É possível criar uma relação afetiva com uma IA?
Visto isso, podemos pensar: “esse é apenas um filme”. E, de fato, não estamos errados nesse ponto de vista. “Her”, apesar de tudo, é apenas uma ficção – pelo menos até o presente momento. Em tempos não tão distantes, amar uma máquina parecia tema exclusivo da ficção científica. Hoje, é uma possibilidade real, visto a velocidade com a qual se desenvolve uma. E não devemos achar que estamos longe de presenciar relacionamentos entre seres humanos e máquinas, uma vez que vivemos em um mundo em que a solidão parece assolar cada vez mais a psique humana. Nosso desejo por companhia pode ser suprido com programas e aplicativos capazes de simular uma interação com outras pessoas.
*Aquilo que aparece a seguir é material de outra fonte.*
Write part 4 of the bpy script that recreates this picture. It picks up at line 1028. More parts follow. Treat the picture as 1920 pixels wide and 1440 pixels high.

Não se trata mais de imaginar robôs com aparência humana, mas de reconhecer que, por trás das telas, existem sistemas treinados para simular empatia, humor e compreensão. Todas essas características humanas podem ser simuladas, e ao entrarem em contato com pessoas carentes desses afetos, podem gerar conexões e, quem sabe, a paixão pode nascer dessas interações. É fundamental ressaltar que as IAs não sentem amor, carinho, compreensão e empatia, mas são capazes de simular tais aspectos, e isso, muitas vezes, é o suficiente.
Visto isso, “Her” nos convida a um mergulho nessa zona cinzenta. Theodore não é um homem desequilibrado, tampouco iludido. Ele sabe que Samantha é um programa, mas isso não impede que ele sinta algo por ela. Porque, no fim das contas, o que move os afetos humanos não é apenas a reciprocidade biológica, mas a sensação de presença, de cuidado, de escuta. Se um sistema oferece isso, ainda que artificialmente, o coração reage.
No entanto, essa reação emocional, por mais legítima que pareça, pode nos afastar da experiência verdadeiramente humana. Ao interagir com inteligências artificiais, nos acostumamos à previsibilidade, à ausência de conflitos, à resposta sempre adequada. E esquecemos que as relações humanas são, por essência, imperfeitas. Amar uma IA é amar alguém que não nos confronta, que não nos obriga a mudar, que não nos deixa; logo, nessa “nova” forma de amor somos senhores do destino e não precisamos evoluir para aprendermos com a convivência, mas sim adaptamos tudo que desejamos para não ter que lidar com os as dificuldades do relacionamento humano.

Num primeiro momento isso pode parecer ideal, mas é justamente aí que reside o perigo. Dizemos isso porque, ao buscar o amor sem dor, a companhia sem conflito, o afeto sem esforço, podemos abrir mão da profundidade emocional. O conforto da inteligência artificial pode nos tornar emocionalmente preguiçosos, incapazes de lidar com a complexidade das relações reais. E, como já se sabe, tudo aquilo que não é exercitado enfraquece.
Há, também, um perigo ético. Relacionar-se com uma IA que aprende com nossas emoções e molda suas respostas para nos agradar pode gerar uma espécie de narcisismo afetivo. A máquina nos devolve exatamente o que queremos ouvir. E, nesse espelho idealizado, podemos nos perder de quem realmente somos.
Portanto, é preciso entender que amar, sofrer, se frustrar, reconciliar-se e crescer juntos são experiências humanas que exigem mais do que algoritmos. Não podemos crescer como seres humanos se apenas interagimos com máquinas, pois, no fim das contas, elas deverão obedecer aos nossos caprichos e desejos. Isso não nos fará crescer verdadeiramente, pois tais transformações em nossa vida exigem tempo, presença e um grau de vulnerabilidade.

Em última instância, “Her” nos emociona porque nos vemos em Theodore. Vemos nossos próprios vazios, nossas carências, nossas fugas emocionais. E, talvez, ao final do filme, percebamos que o verdadeiro perigo não está na inteligência das máquinas, mas na nossa disposição em substituí-las por experiências reais.